- WHAT IS ASKED: How many lines in this data contain the string "background"? Reply with the number only.

- MATERIAL:
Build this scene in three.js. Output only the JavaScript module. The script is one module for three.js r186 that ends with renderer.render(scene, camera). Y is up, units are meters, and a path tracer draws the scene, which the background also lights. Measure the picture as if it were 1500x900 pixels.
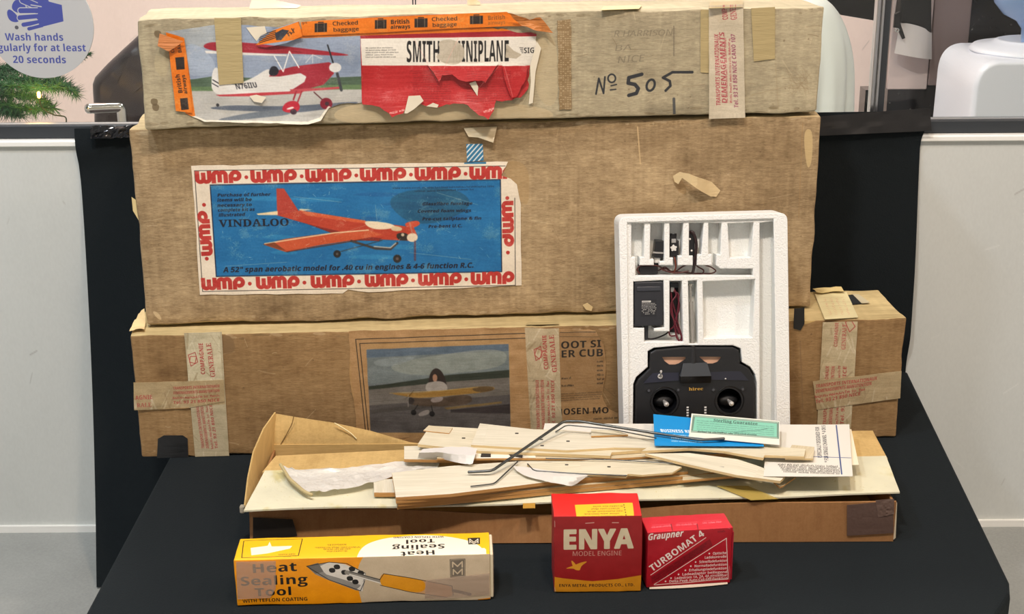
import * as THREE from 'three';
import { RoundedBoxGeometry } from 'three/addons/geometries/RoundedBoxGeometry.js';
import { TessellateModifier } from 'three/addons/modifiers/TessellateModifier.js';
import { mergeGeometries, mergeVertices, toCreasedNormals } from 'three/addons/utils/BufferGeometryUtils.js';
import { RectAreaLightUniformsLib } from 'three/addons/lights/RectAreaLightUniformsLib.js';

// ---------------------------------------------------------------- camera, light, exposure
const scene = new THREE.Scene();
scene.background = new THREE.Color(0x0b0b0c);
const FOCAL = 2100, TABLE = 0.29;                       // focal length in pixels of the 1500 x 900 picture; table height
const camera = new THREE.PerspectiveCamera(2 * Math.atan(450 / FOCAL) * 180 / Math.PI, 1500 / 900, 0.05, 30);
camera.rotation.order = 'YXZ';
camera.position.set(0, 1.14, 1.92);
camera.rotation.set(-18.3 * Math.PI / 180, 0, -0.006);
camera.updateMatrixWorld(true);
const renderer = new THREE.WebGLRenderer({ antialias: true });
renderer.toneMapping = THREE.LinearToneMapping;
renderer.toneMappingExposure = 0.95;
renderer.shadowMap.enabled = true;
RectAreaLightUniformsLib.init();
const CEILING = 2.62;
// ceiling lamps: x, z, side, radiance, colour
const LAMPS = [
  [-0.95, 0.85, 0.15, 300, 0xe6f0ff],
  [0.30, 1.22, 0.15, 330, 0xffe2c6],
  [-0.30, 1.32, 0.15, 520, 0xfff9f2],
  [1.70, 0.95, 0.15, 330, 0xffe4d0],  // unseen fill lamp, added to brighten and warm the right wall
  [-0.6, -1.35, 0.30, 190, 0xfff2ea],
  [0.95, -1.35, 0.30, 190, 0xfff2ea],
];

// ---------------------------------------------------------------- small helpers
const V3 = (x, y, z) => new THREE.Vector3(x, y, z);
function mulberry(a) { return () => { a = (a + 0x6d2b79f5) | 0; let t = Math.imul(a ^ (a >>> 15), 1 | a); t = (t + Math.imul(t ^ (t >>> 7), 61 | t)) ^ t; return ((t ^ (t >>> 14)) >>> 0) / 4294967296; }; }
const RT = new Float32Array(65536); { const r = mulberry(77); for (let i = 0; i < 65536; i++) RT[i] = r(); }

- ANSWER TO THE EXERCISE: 2